Burada bir tarihe dayanmak istiyorum. “İstanbul 2010 Kültür Başkenti”, diğeri de aynı adı kullanıp “İstanbul 2010 Kültür Başkenti (Fırtına)” fırtınaekliyorum. Burada belki bir özdeyişi de anımsatıyor, “Bir bardak sıvıda fırtına yaratmak”. Amacım resimlerime düşüncelerimin süreç içinde görünür hâle getirilmiş yapıtlar olarak bakılmasını istemem.

*Biraz da hobi olarak yaptığınız video ve fotoğraf çekimlerinizi anlatır mısınız?

Dünyaya bakış gezilerimden yola çıkarak çektiğim fotoğraflar ile aldığım yerel kitaplardan çektirdiğim fotokopiler, kartpostallar, biletler ve saklamayı istediklerimle görsel günlükler yaptım ve altlarına da okuduklarımdan bilgiler ekledim, unutmamak veya unutursam hatırlamak için.

*Peki videolar?

Onlar da ayrı doküman.

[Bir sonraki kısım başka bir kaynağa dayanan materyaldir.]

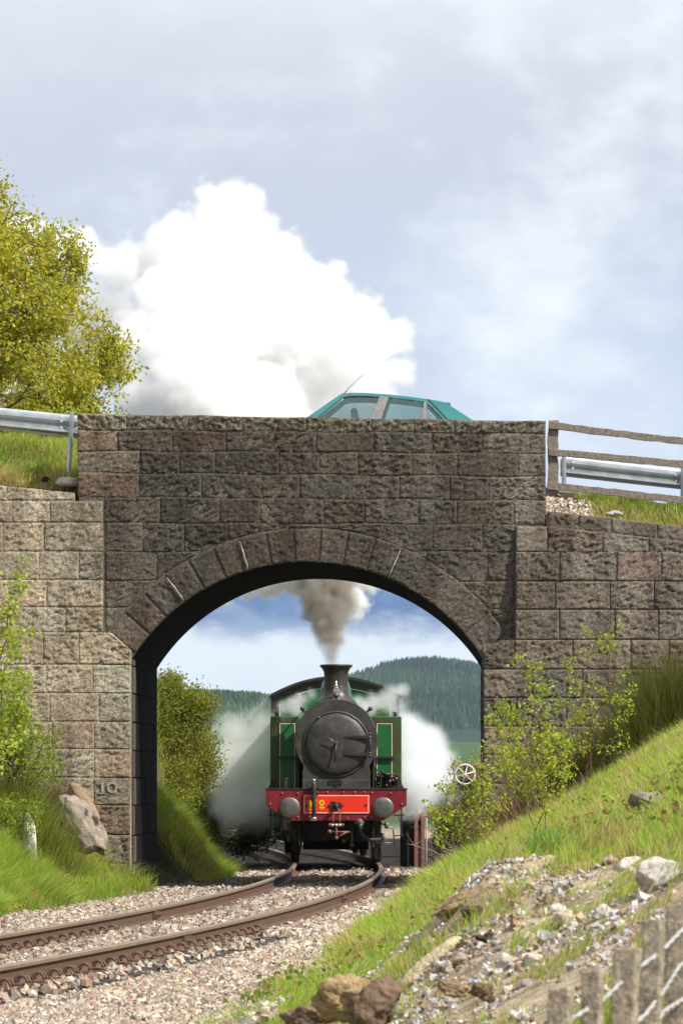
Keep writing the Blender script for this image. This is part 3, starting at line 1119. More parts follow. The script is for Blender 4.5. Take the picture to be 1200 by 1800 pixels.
# buffers
for s in (-1, 1):
    bx, bz = s * .83, 1.0
    o = MB().lathe([(.17, -.0), (.17, -.03), (.115, -.05), (.10, -.28)], (bx, 0, bz), 'y', 24).build('buffer', M['black'], B)
    MB().lathe([(.055, -.28), (.055, -.40)], (bx, 0, bz), 'y', 16).build('buffer_rod', M['greysteel'], o)
    MB().lathe([(.06, -.385), (.185, -.40), (.186, -.425), (.17, -.437), (.10, -.447), (.001, -.452)], (bx, 0, bz), 'y', 40).build('buffer_head', M['greysteel'], o)
# number plate
np_ = MB().box(-.59, .59, -.014, 0.001, .888, 1.228).build('number_plate', M['red'], B, bevel=.012)
bd = MB()
w = .011
for (x0, x1, z0, z1) in [(-.578, .578, 1.206, 1.206 + w), (-.578, .578, .899, .899 + w), (-.578, -.578 + w, .9105, 1.2055), (.578 - w, .578, .9105, 1.2055)]:
    bd.box(x0, x1, -.0175, -.0135, z0, z1)
bd.build('white_border', M['white'], np_)
le = MB()
def stroke(p, q, wd, y=-.020, th=.008):
    p, q = Vector(p), Vector(q)
    d = (q - p).normalized(); nn = Vector((-d.y, d.x)) * wd / 2
    le.prism([tuple(p + nn), tuple(q + nn), tuple(q - nn), tuple(p - nn)], y, y + th)
stroke((-.480, .955), (-.480, 1.125), .028, -.0200)
stroke((-.487, 1.125), (-.388, .955), .042, -.0215)
stroke((-.380, .955), (-.380, 1.125), .028, -.0205)
stroke((-.515, .960), (-.445, .960), .018, -.0225)
stroke((-.515, 1.120), (-.470, 1.120), .018, -.0225)
stroke((-.412, 1.120), (-.345, 1.120), .018, -.0222)
for a in range(14):
    t0, t1 = 2 * math.pi * a / 14, 2 * math.pi * (a + 1) / 14
    c, r = (-.262, 1.085), .038
    stroke((c[0] + r * math.cos(t0), c[1] + r * math.sin(t0)), (c[0] + r * math.cos(t1), c[1] + r * math.sin(t1)), .030, -.0205 - .0001 * (a % 3))
stroke((-.305, 1.005), (-.220, 1.005), .022)
stroke((-.300, .975), (-.222, .975), .014)
le.build('lettering', M['yellow'], np_)
mb = MB()
for (x, z) in [(-.53, 1.03), (.53, 1.05), (-.13, 1.03)]:
    mb.lathe([(.022, 0), (.020, -.012), (.010, -.020)], (x, -.014, z), 'y', 10)
mb.build('bolts', M['iron'], np_)
# vacuum pipe
pts = [(-.40, -.02, .80), (-.40, -.09, .83), (-.40, -.11, .95), (-.40, -.11, 1.30), (-.40, -.11, 1.42), (-.40, -.10, 1.47)]
vp = MB().tube(pts, [.045, .042, .038, .038, .040, .028], 12)
vp.box(-.49, -.31, -.08, -.0, 1.245, 1.275).box(-.49, -.31, -.08, -.0, 1.345, 1.36)
vp = vp.build('vacuum_pipe', M['black'], B)
MB().ball((-.40, -.10, 1.485), .030).lathe([(.05, 0), (.05, .035)], (-.40, -.105, .79), 'z', 14).box(-.455, -.345, -.13, -.07, .765, .79).build('pipe_fitting', M['steel'], vp)
# draw hook and screw coupling
hk = MB()
hk.prism([(-.09, .935), (.09, .99), (.13, 1.03), (.09, 1.075), (-.09, 1.115), (-.11, 1.02)], -.035, -.0145)
hk.tube([(0, -.02, 1.03), (0, -.14, 1.03), (.0, -.20, 1.06), (.0, -.235, 1.02), (-.0, -.20, .965), (0, -.15, .975)], [.045, .04, .036, .03, .028, .015], 10)
hk = hk.build('draw_hook', M['iron'], B)
cp = MB()
for s in (-1, 1):
    cp.tube([(s * .015, -.19, 1.0), (s * .055, -.20, .93), (s * .06, -.19, .80), (s * .058, -.18, .70)], .014, 8)
cp.tube([(-.10, -.18, .69), (.10, -.18, .69)], .028, 8)
cp.ball((-.11, -.18, .69), .035, 6).ball((.11, -.18, .69), .03, 6)
cp.tube([(0, -.18, .69), (0, -.17, .56), (0, -.16, .47)], .020, 8)
cp.tube([(-.12, -.17, .57), (.24, -.17, .565)], .014, 8)
cp.tube([(0, -.16, .46), (.19, -.17, .57)], .016, 8)
cp.ball((0, -.16, .46), .035, 6).ball((-.12, -.17, .57), .04, 6)
cp.build('screw_coupling', M['rustiron'], hk)
lk = MB()
for x in (-.07, 0.0, .06): lk.ball((x, -.20, .685), .027, 6)
lk.build('coupling_pins', M['steel'], hk)
# steam heat pipe
sh = MB().tube([(.42, -.05, .76), (.42, -.08, .66), (.43, -.10, .56), (.50, -.12, .46), (.60, -.12, .42), (.80, -.10, .43)], .036, 10).build('steam_heat_hose', M['rubber'], B)
mb = MB().tube([(.42, -.02, .78), (.42, -.06, .70)], .05, 10).tube([(.33, -.05, .73), (.51, -.05, .73)], .020, 8).tube([(.38, -.06, .78), (.47, -.06, .66)], .028, 8).ball((.44, -.06, .68), .05, 7)
mb.build('hose_valve', M['greysteel'], sh)

# running plate, frames, wheels
MB().box(-1.25, 1.25, .081, 8.6, 1.29, 1.32).build('running_plate', M['black'], B)
MB().box(-1.25, -1.22, .081, 8.6, 1.15, 1.289).box(1.22, 1.25, .081, 8.6, 1.15, 1.289).build('valance', M['olive'], B)
fr = MB()
for s in (-1, 1):
    fr.box(s * .66 - .015, s * .66 + .015, .05, 8.5, .35, 1.289)
fr.box(-.64, .64, .35, .60, .42, 1.289).box(-.64, .64, 1.2, 7.5, .70, 1.2).box(-.60, .60, 2.6, 8.3, .22, .69)
fr.build('frame', M['blackmatt'], B)
for wy in (1.95, 4.05, 6.2):
    for s in (-1, 1):
        wx0, wx1 = (s * .685, s * .82)
        wmb = MB()
        R_ = .59
        lo_, hi_ = min(wx0, wx1), max(wx0, wx1)
        # tyre ring
        wmb.lathe([(R_ - .07, lo_), (R_ + (.03 if s > 0 else 0), lo_), (R_ + (.03 if s > 0 else 0), lo_ + .03), (R_, lo_ + .035), (R_, hi_ - .035), (R_ + (.03 if s < 0 else 0), hi_ - .03), (R_ + (.03 if s < 0 else 0), hi_), (R_ - .07, hi_)], (0, wy, R_), 'x', 40)
        wmb.f = wmb.f[:-2]; wmb.sm = wmb.sm[:-2]
        wmb.lathe([(.14, lo_), (.14, hi_)], (0, wy, R_), 'x', 16)
        for q in range(12):
            a_ = 2 * math.pi * q / 12
            wmb.tube([((wx0 + wx1) / 2, wy + .1 * math.cos(a_), R_ + .1 * math.sin(a_)), ((wx0 + wx1) / 2, wy + .54 * math.cos(a_), R_ + .54 * math.sin(a_))], .03, 6)
        wmb.build('wheel', M['black'], B)
    MB().tube([(-.68, wy, .59), (.68, wy, .59)], .08, 10).build('axle', M['iron'], B)
for s in (-1, 1):
    MB().box(min(s * .84, s * .90), max(s * .84, s * .90), 1.95, 6.2, .36, .46).build('coupling_rod', M['greysteel'], B, bevel=.01)
    # sand pipe, guard iron, brake gear
    MB().tube([(s * .60, .30, 1.28), (s * .60, .32, .80), (s * .575, .34, .62), (s * .60, .45, .50), (s * .68, .7, .12)], .018, 8).build('sand_pipe', M['iron'], B)
    MB().box(s * .72 - .012, s * .72 + .012, .55, .66, .08, .9).build('guard_iron', M['blackmatt'], B)
    st = MB().box(s * 1.13 - .10, s * 1.13 + .10, .9, 1.15, .48, .50).box(s * 1.18 - .012, s * 1.18 + .012, .92, 1.13, .48, 1.289).box(s * 1.13 - .10, s * 1.13 + .10, .9, 1.15, .85, .87)
    st.build('footstep', M['black'], B)
    cyl = MB().lathe([(.24, .75), (.25, .77), (.25, 1.35), (.20, 1.37)], (s * .36, 0, .62), 'y', 20)
    cyl.build('cylinder', M['blackmatt'], B)
mb = MB()
for (x, y, z, a) in [(.78, .45, .55, .03), (.83, .5, .42, .025), (.9, .4, .62, .03), (-.85, .5, .6, .03), (.72, .5, .34, .022)]:
    mb.lathe([(a, 0), (a, .12)], (x, y, z), 'z', 8)
mb.tube([(.72, .45, .36), (1.0, .45, .36)], .014, 6).tube([(.72, .42, .75), (1.02, .42, .62), (1.05, .45, .30)], .018, 6).tube([(-1.0, .4, .9), (-.98, .42, .55), (-1.1, .45, .52)], .016, 6)
mb.tube([(.28, .3, .30), (.28, .3, .75)], .02, 6).ball((.28, .28, .33), .035, 6).ball((.13, .28, .40), .03, 6)
mb.build('brake_rigging', M['greysteel'], B)['kind'] = 'stuff'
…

Çok zaman almasına karşın asistan yeğenim Baha ile çalışıp duruyoruz. Altyazılar ve bilgi ekleme yaparak yaşantımı yansıtıyorum. Bu sergide de son çektiklerimi göstermeyi planlıyorum.

*Sergide çalınmasını istediğiniz “Arvo Pärt”ın müziğini nasıl seçtiniz?

Her yapılan işte bir giz vardır. Müzik seçimi de giz kalsın. “Mirror Within a Mirror” – “Ayna İçinde Ayna”yı dinletmek istiyorum.

Buraya da soru eklemek isteyenlere yer bırakalım ve serginin oluşmasını sağlayan Meriç Aktaş Ateş ve Ayşegül Erseven Arayıcı’ya teşekkür ederim.